Dia memutuskan, orang Arab punya hak-hak istimewa dalam segi militer di daerah-daerah taklukan, mereka harus berdiam di kota-kota tertentu yang ditentukan untuk itu, terpisah dari penduduk setempat.
Penduduk setempat harus bayar pajak kepada penakluk Muslimin (umumnya Arab), tetapi mereka dibiarkan hidup dengan aman dan tenteram. Khususnya, mereka tidak dipaksa memeluk Agama Islam. Dari hal itu sudahlah jelas bahwa penaklukan Arab lebih bersifat perang penaklukan nasionalis daripada suatu perang suci meskipun aspek agama bukannya tidak memainkan peranan.
Michael H Hart mengaakan keberhasilan Umar betul-betul mengesankan. Sesudah Nabi Muhammad, dia merupakan tokoh utama dalam hal penyerbuan oleh Islam. Tanpa penaklukan-penaklukannya yang secepat kilat, diragukan apakah Islam bisa tersebar luas sebagaimana dapat disaksikan sekarang ini.

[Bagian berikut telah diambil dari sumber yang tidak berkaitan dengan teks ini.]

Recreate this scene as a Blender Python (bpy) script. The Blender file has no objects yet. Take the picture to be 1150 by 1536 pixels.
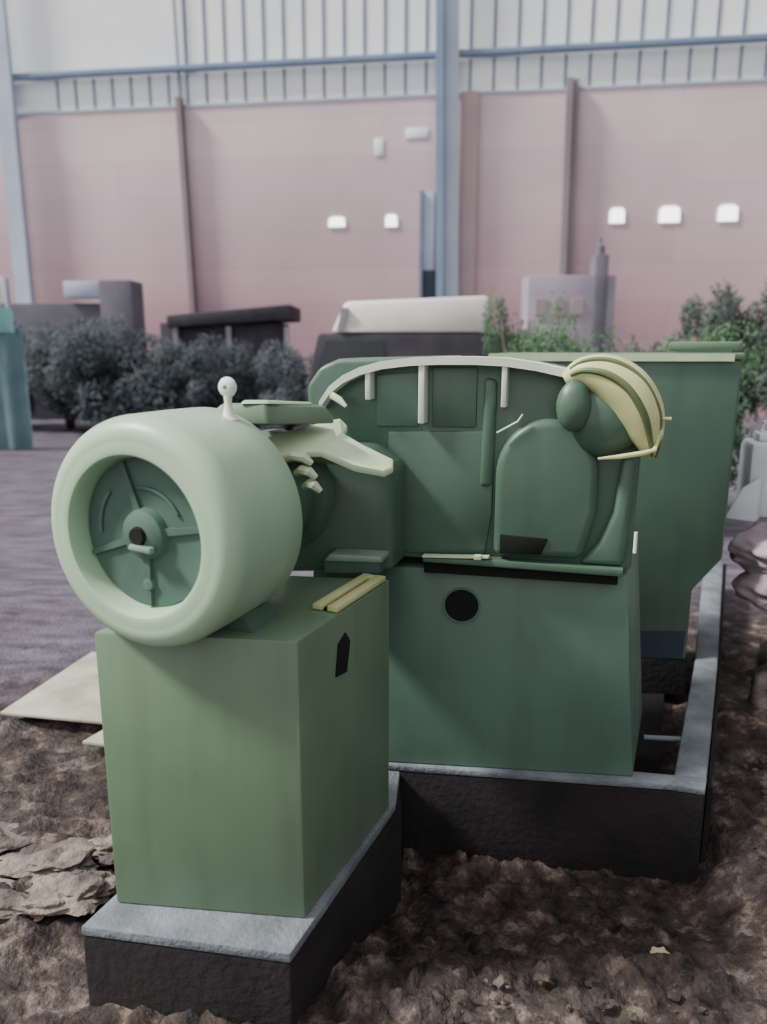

Lebih-lebih, kebanyakan daerah yang ditaklukkan di bawah pemerintahannya tetap menjadi Arab hingga kini. “Jelas, tentu saja, Muhammadlah penggerak utamanya jika dia harus menerima penghargaan terhadap perkembangan ini. Tetapi, akan merupakan kekeliruan berat apabila kita mengecilkan saham peranan Umar,” ujarnya.
Menurutnya, penaklukan-penaklukan yang dilakukan Umar bukanlah akibat otomatis dari inspirasi yang diberikan Muhammad. Perluasan mungkin saja bisa terjadi, tetapi tidaklah akan sampai sebesar itu kalau saja tanpa kepemimpinan Umar yang brilian.
Michael H Hart mengatakan memang akan merupakan kejutan –buat orang Barat yang tidak begitu mengenal Umar— membaca penempatan orang ini lebih tinggi dari pada orang-orang kenamaan seperti Charlemagne atau Julius Caesar dalam urutan daftar buku ini.
“Soalnya, penaklukan oleh bangsa Arab di bawah pimpinan Umar lebih luas daerahnya dan lebih tahan lama dan lebih bermakna ketimbang apa yang diperbuat oleh Charlemagne maupun Julius Caesar,” jelas Michael H Hart.